Marquei com o veterinário próximo ao quartel da ESIE e de lá fomos para o terreno na rua Manaus. Ele me entregou o corpinho dentro de um saco verde, desses usados para se colocar lixo. O rabinho dele apareceu e foi como uma apunhalada no coração. Engoli seco e agradeci o veterinário pelo empenho em tentar salvar meu amigo. Ele retribuiu com um aperto de mão e disse que estávamos quites, eu não lhe devia nada. Estavam de óculos escuros, o veterinário e sua companheira, que não fez questão de sair do carro nem de me dar bom dia. Partiram em direção à Avenida Brasil, para curtir em algum lugar aquele bonito domingo de sol.

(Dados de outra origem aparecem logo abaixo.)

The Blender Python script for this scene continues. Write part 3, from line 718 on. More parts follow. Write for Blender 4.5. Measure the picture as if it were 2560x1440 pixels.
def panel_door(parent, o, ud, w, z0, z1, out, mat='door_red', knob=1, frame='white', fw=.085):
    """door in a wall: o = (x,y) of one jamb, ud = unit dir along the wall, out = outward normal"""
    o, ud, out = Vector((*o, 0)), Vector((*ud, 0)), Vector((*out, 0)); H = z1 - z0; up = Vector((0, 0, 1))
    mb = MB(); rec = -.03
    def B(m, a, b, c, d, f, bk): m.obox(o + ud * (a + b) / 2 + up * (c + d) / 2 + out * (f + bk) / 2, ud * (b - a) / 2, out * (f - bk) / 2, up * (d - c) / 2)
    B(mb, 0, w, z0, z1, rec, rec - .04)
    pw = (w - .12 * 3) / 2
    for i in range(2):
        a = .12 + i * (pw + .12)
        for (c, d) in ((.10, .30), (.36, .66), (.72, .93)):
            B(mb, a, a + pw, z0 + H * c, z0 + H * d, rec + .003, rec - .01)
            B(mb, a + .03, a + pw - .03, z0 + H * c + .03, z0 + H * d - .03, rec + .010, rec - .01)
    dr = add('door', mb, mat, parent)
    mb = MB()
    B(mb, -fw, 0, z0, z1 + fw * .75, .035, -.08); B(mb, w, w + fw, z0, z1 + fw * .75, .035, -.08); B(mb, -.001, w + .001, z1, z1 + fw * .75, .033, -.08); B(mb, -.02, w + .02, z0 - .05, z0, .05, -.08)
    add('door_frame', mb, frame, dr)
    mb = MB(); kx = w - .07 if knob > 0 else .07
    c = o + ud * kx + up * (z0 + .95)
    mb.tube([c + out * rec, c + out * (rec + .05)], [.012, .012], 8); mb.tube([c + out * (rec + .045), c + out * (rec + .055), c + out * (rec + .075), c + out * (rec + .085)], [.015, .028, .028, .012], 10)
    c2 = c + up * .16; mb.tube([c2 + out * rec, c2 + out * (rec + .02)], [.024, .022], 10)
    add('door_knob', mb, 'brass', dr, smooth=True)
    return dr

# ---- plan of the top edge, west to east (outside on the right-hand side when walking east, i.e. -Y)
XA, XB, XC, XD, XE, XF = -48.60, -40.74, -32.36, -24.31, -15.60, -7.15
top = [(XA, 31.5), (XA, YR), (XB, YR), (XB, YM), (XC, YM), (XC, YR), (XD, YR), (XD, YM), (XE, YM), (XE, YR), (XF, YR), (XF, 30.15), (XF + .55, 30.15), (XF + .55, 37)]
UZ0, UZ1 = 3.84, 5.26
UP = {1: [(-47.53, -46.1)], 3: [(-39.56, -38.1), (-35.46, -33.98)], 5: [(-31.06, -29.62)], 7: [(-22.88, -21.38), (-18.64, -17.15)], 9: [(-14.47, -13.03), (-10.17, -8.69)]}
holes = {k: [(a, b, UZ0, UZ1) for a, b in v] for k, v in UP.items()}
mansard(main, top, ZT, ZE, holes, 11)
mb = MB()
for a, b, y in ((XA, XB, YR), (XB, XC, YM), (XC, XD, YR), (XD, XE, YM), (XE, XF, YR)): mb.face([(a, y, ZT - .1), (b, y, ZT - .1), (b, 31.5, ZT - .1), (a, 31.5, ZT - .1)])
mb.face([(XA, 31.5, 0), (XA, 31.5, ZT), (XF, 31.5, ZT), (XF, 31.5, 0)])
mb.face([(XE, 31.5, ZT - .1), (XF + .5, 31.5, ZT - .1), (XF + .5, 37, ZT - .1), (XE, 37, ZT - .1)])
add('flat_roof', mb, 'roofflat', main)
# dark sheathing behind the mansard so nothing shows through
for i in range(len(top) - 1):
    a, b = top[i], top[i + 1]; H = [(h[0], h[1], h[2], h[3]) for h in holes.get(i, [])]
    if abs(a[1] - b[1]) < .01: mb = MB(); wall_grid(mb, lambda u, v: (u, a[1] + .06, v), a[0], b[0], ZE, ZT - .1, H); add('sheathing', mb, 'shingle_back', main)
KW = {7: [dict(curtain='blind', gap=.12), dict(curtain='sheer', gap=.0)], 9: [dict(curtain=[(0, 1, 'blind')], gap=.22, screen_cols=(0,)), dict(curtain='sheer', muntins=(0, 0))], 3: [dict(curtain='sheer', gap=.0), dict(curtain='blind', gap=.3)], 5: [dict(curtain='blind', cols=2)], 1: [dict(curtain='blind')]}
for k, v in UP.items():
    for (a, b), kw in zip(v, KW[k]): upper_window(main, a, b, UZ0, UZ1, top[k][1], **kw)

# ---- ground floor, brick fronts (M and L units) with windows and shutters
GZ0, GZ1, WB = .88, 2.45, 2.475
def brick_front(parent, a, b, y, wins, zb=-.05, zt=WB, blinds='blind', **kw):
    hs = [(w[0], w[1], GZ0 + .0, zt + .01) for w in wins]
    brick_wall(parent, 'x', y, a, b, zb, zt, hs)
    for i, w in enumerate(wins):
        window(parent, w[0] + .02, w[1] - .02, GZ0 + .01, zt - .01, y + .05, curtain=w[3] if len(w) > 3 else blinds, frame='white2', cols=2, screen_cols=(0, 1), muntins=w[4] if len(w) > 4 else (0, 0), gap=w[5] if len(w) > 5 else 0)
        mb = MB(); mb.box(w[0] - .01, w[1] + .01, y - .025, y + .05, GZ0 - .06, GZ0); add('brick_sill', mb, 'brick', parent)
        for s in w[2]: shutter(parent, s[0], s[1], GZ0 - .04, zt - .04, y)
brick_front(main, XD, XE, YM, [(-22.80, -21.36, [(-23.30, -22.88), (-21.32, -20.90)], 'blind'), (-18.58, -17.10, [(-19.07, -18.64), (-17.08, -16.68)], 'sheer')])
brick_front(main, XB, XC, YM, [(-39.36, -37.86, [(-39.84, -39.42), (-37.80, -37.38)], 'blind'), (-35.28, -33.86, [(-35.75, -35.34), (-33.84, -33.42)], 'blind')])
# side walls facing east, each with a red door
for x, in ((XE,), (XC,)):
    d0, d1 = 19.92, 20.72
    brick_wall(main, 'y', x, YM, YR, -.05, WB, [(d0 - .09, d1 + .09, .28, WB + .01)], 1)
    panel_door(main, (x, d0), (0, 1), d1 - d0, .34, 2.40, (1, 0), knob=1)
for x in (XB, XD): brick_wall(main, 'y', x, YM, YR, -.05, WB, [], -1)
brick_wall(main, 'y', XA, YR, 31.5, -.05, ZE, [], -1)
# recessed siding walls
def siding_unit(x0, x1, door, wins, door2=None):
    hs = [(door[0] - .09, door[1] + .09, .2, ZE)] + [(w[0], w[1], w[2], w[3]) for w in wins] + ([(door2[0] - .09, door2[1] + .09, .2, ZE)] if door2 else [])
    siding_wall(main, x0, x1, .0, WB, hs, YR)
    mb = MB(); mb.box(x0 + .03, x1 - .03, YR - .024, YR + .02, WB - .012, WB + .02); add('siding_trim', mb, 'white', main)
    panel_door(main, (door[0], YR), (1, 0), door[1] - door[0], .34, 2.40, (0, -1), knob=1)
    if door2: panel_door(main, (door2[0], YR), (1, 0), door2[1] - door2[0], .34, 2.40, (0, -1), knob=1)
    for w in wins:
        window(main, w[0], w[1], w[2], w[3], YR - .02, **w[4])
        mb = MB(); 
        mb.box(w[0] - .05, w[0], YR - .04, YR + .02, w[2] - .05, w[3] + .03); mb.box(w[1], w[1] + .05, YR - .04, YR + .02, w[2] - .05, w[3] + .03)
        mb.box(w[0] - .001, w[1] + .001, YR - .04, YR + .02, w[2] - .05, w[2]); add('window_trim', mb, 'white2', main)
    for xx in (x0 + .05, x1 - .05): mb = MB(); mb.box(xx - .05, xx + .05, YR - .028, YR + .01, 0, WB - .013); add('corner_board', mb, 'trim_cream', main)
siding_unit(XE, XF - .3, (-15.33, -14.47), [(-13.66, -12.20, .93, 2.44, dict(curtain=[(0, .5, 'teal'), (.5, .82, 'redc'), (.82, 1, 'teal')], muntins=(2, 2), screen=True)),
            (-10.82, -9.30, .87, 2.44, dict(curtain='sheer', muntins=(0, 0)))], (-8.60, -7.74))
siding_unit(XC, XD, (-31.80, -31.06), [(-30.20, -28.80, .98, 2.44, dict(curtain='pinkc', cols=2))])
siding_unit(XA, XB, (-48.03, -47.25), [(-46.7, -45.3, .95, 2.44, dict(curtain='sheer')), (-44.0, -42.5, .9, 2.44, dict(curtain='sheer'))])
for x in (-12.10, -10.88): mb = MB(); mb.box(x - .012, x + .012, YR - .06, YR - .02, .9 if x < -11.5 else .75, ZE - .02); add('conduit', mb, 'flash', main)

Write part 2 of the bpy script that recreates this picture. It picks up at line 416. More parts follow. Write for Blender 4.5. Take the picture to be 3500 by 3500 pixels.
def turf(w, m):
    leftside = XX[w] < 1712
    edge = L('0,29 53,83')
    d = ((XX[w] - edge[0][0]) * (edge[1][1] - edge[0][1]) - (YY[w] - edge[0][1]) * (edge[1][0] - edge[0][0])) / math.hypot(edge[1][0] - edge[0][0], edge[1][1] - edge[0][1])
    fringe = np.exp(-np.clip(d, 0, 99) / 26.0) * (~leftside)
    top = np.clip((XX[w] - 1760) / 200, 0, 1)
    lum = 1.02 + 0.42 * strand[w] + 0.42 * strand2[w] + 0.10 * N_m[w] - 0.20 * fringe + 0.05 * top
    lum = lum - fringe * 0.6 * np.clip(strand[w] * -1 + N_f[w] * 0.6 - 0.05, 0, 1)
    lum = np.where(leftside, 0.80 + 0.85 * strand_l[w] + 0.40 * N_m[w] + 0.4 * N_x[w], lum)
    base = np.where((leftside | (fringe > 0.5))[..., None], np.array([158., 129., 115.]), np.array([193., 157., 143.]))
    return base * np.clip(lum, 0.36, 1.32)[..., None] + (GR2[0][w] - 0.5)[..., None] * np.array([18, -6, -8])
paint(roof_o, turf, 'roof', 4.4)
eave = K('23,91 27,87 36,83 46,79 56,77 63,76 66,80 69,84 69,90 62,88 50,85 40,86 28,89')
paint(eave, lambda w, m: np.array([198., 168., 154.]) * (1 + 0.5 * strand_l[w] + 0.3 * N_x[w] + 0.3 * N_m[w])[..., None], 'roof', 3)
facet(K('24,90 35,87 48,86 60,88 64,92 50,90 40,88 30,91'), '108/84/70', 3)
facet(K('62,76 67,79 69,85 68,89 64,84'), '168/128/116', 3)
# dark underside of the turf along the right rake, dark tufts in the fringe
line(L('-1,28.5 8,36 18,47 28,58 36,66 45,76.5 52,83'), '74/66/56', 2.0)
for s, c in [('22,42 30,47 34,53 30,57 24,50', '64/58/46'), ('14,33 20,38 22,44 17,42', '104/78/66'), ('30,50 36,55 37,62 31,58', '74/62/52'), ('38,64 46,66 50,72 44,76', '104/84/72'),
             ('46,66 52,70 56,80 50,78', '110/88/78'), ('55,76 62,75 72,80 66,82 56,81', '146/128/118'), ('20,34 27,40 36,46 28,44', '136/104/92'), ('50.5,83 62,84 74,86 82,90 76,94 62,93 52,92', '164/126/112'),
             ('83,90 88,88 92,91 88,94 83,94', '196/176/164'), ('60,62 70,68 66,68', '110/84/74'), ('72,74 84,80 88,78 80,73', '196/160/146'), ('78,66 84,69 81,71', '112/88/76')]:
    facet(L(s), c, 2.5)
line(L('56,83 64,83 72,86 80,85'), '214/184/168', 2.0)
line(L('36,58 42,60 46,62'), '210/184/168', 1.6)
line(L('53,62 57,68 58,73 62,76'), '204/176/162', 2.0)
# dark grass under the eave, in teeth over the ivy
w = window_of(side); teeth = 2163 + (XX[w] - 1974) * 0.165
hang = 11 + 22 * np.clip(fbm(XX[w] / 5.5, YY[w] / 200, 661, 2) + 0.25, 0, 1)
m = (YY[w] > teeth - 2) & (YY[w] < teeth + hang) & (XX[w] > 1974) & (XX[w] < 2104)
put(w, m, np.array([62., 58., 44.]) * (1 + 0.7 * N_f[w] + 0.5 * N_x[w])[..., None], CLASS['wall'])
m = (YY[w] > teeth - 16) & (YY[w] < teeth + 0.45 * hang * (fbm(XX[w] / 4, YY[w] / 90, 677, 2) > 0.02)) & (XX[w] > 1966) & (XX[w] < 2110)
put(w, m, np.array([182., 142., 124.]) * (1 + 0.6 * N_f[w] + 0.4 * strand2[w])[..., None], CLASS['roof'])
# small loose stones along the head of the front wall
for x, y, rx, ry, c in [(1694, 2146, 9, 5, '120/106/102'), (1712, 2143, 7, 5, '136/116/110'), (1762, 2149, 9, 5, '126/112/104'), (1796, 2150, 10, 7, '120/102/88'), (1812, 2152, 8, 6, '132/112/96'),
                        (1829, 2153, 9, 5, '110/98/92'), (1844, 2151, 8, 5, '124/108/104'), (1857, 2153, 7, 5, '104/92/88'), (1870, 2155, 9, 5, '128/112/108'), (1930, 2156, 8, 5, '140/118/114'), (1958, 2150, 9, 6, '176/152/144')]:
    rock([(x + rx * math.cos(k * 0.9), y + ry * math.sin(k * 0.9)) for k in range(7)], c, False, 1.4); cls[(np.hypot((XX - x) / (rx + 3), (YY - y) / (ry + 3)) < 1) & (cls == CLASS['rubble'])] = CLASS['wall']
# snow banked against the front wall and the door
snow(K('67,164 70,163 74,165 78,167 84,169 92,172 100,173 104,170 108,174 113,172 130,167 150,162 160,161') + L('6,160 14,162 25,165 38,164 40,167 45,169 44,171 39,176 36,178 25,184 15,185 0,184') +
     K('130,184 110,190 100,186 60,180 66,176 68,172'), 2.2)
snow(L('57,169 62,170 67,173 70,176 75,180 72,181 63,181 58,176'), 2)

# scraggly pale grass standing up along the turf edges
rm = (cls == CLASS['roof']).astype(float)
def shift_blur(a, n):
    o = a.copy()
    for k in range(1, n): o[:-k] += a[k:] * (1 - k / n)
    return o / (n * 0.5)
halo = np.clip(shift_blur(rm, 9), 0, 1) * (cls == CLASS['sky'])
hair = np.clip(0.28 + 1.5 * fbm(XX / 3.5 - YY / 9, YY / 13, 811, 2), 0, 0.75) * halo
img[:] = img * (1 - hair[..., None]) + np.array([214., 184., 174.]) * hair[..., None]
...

Fiquei muito satisfeito ao ver que a cova correspondia ao tamanho do animal. O saco verde-oliva drapejava e eu pus a mão espalmada na lateral do bicho para ter a certeza de que não havia sinal de respiração. Só então me despedi e puxei a terra por cima, trabalho que concluí em menos de 5 minutos. Compactei o solo com a enxada e fiquei alguns instantes observando. Pensei em fazer uma cruz para marcar o local, mas lembrei-me de que o cachorro não era cristão, pelo menos se era nunca tinha me contado, e resolvi circundar com pedras a pequena sepultura, obtendo um razoável resultado estético. Lavei o rosto deixando propositalmente que um pouco de água umedecesse minha boca, peguei a enxada do Braga e dei uma última olhada para trás. Nosso terreno era, agora, um cemitério. Saí, tranquei o portão dando duas voltas na chave e voltei para casa.
Eu e Danielle nos abraçamos muito e choramos. Cuidamos do bicho até o final, proporcionamos-lhe a melhor vida e o melhor enterro que pudemos. Estava na hora do almoço, era hora de assar aquele peixe. Peguei uma assadeira e já ia transferir para ali a corvina quando vi que ainda havia terra sob minhas unhas. Antes de lavar mais uma vez as mãos, olhei para a terra e para o peixe. Então olhei para o lado, para a cadeira de plástico sob a qual o bichinho gostava de dormir e senti mais uma vez o peito apertar. Isso vai demorar a passar, esse aperto. Os olhos mortos do peixe, sem brilho, não refletiam nada. A terra debaixo das unhas correu para o esgoto com a água fria da torneira. Na terra, no peixe e no peito somente a morte e o desalento.